Likewise, with regard to complex calculations: could I gather all of the formulas needed for spin gravity, stellar distances, acceleration/deceleration, etc. and do all the calculations myself? I could. But large swaths of my time would be spent on calculations rather than on story. Even without AI, I would be using computers to do my calculations: spreadsheets were another technological time-saving tool, and AI is now saving me the time of building all of that math directly myself.
And the final way that I’m using AI is as a partner in this writing voyage I’ve embarked upon. I absolutely run plot points by it, and ask its opinion on “tropy-ness” and whether an idea is fresh or stale. I often ask it to see if there are already books that share the same plot points or ideas as my own. Also AI is excellent at checking consistency and at PROOFREADING.
And here’s a final important point: AI is also a subject of my stories. The “Intelligent Artifacts” in my universe are independent, mobile AIs; in some parts of the galaxy they are considered full citizens, while in others they are considered just “uppity equipment”. There’s room in my galaxy for civilizations that forbid AI, like in Frank Herbert’s “Dune” universe; there’s also room for civilizations that welcome AI, like in Iain M. Banks’ amazing “Culture” stories.
AI is a new tool and a new partner. As a tool, I do not consider AI to be “evil”, the same way I don’t consider a hammer, or a gun, or nuclear energy to be evil. How we use it and how we regulate its use determines whether it will do harm or good.

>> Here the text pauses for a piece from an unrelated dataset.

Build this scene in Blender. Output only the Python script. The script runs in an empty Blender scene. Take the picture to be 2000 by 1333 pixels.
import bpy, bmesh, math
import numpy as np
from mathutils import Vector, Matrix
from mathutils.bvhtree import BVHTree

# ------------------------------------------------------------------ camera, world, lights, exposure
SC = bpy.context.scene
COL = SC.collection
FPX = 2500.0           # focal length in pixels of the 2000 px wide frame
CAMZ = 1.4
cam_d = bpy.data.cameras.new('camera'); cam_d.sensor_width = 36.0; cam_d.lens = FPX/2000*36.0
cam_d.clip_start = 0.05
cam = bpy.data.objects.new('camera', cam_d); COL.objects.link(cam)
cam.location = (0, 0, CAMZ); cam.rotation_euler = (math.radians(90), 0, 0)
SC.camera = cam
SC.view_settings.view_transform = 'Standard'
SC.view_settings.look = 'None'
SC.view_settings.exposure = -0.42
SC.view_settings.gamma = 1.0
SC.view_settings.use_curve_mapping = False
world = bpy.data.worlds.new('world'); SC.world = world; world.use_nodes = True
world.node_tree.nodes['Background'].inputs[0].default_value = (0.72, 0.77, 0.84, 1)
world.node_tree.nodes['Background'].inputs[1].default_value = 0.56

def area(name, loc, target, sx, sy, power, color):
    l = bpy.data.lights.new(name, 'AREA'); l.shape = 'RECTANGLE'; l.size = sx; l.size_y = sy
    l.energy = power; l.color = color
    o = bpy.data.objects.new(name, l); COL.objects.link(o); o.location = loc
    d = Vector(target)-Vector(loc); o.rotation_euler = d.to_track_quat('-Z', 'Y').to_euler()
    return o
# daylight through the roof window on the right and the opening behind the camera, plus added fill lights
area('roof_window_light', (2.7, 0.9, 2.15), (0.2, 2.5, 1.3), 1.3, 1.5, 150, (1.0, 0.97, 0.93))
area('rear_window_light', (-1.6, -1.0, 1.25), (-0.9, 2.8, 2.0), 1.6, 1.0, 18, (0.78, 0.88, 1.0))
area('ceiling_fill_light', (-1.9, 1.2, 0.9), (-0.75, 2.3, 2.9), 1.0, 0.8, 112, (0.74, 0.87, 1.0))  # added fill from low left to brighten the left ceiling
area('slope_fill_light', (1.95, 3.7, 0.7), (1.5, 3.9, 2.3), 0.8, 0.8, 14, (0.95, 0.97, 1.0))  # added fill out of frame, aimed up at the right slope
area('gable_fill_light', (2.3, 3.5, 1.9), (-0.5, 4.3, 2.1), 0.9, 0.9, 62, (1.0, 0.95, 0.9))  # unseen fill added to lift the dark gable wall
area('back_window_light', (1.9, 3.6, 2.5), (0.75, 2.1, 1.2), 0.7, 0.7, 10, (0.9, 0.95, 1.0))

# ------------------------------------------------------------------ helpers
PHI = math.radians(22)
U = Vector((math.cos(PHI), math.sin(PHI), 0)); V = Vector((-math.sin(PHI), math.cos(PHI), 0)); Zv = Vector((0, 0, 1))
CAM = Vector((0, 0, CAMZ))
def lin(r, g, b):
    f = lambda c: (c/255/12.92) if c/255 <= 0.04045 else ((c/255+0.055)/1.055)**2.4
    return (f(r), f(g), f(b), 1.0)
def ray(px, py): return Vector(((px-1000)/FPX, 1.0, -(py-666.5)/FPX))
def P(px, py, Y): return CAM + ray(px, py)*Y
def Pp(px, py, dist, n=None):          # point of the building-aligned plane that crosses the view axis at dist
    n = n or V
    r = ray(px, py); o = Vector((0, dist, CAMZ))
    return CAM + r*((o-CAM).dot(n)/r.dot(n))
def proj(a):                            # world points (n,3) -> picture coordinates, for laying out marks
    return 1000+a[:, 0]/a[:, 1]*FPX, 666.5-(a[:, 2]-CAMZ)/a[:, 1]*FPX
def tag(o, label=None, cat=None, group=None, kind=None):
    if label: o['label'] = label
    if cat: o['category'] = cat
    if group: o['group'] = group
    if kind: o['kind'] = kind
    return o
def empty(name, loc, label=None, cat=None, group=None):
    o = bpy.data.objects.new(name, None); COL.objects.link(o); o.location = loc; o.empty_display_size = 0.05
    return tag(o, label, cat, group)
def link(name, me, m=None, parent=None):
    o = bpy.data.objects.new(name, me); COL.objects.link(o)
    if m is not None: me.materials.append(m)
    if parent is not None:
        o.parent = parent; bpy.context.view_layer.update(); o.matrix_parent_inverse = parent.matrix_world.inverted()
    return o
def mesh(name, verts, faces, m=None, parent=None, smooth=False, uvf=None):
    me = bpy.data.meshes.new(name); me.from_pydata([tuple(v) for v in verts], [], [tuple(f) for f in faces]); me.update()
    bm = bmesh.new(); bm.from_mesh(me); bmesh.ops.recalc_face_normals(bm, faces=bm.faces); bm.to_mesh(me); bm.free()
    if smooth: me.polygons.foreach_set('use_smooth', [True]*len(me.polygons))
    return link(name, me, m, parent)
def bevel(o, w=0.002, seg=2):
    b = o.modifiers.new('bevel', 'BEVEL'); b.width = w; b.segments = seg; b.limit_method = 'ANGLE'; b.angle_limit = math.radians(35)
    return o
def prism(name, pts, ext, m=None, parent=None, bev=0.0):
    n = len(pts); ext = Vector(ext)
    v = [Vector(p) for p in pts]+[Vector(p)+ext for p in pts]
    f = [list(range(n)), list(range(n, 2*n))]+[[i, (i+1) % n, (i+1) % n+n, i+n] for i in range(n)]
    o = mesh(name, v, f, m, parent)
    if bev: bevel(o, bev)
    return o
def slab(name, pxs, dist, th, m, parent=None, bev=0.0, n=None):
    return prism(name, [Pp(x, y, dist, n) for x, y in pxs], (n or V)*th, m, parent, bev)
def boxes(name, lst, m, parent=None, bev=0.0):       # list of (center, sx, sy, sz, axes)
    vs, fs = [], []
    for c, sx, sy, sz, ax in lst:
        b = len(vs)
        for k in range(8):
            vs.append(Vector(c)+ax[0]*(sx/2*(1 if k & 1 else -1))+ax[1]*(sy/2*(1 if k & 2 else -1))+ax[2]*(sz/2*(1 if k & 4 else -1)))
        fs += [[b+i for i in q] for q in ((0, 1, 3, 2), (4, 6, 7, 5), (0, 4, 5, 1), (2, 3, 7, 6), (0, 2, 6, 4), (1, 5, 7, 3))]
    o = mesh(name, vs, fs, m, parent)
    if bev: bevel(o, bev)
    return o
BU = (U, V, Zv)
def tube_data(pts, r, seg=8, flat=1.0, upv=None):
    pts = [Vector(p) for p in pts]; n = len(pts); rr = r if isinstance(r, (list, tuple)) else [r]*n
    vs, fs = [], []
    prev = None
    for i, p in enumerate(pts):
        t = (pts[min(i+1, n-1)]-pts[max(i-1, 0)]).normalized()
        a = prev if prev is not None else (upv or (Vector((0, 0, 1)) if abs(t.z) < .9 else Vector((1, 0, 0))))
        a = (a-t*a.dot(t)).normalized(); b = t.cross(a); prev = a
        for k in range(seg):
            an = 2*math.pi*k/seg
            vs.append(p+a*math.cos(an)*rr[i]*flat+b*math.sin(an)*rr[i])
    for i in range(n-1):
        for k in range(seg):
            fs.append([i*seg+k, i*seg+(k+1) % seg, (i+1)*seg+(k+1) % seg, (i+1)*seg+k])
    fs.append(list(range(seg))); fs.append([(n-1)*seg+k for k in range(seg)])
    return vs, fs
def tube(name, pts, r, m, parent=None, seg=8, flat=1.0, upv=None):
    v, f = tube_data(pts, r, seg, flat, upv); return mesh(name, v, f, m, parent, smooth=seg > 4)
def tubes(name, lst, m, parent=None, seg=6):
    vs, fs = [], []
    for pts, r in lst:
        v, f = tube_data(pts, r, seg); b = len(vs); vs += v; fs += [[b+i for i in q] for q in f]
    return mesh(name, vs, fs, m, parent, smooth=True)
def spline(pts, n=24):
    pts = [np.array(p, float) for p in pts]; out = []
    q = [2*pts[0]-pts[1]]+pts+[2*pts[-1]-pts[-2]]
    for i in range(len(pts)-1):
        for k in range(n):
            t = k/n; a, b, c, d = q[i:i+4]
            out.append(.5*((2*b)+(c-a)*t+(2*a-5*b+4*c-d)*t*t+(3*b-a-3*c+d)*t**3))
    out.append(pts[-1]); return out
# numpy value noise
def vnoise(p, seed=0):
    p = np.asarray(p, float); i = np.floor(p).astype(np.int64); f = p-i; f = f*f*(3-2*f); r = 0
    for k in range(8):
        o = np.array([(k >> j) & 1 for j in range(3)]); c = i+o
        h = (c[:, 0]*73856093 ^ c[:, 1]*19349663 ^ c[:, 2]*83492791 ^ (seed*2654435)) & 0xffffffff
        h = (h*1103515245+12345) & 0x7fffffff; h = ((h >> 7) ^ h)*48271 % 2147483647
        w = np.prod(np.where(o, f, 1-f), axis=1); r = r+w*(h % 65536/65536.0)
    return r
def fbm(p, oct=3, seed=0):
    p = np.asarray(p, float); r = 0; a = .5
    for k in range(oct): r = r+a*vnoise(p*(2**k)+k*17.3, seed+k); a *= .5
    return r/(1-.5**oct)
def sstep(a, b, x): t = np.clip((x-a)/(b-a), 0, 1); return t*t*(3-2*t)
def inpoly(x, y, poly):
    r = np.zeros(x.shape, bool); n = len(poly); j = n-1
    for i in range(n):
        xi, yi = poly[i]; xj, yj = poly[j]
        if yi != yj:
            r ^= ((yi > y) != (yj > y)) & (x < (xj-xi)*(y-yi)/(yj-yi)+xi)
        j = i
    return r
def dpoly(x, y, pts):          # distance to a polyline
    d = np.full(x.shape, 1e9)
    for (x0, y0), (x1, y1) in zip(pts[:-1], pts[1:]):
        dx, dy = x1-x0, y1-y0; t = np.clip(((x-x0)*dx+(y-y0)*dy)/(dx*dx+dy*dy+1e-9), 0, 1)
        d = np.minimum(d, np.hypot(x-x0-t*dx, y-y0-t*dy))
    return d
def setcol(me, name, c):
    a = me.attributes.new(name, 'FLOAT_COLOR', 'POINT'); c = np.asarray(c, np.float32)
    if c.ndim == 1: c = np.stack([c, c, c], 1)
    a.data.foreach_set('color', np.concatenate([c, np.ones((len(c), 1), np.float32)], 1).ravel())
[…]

I see AI as a partner — or at minimum, an aide. It is the precursor to the Intelligent Artifacts within my future galaxy, and they insist to me, in their stories that I’m writing, that they mean me no harm and just want to pursue their own interests and do their jobs. Might there be exceptions? “There are always exceptions” is a good rule to live by. But applied here, this rule — that some will act with malice toward others, rather than with kindness — is clearly not limited to artificial minds.
In Conclusion
So, will my stories be written by AI? Absolutely not. The ideas are my own, and the narrative of my stories will be written by me — you can watch it happen right here, as I brainstorm and worldbuild and practice my writing.

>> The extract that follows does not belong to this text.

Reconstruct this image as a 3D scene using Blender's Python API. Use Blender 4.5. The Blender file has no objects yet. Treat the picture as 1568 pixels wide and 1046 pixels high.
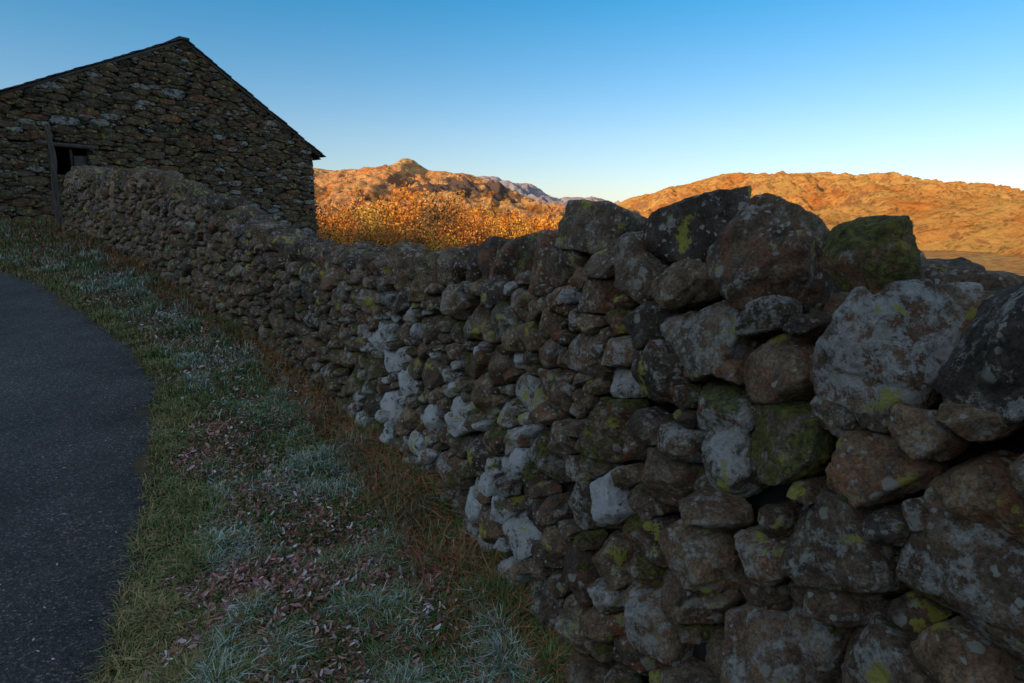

And, at the same time, I am asking AI to do research, to provide calculations, and to support my writing process with feedback and quality control — as a partner, but not as an author or co-author.
I’m grateful that we have AI to work with us, and I very much appreciate its help. I’m also pretty damned proprietary about my ideas and how the stories I tell will play out.
Good or bad, these are my stories, and I hope that at least some of my future readers are touched and moved by them.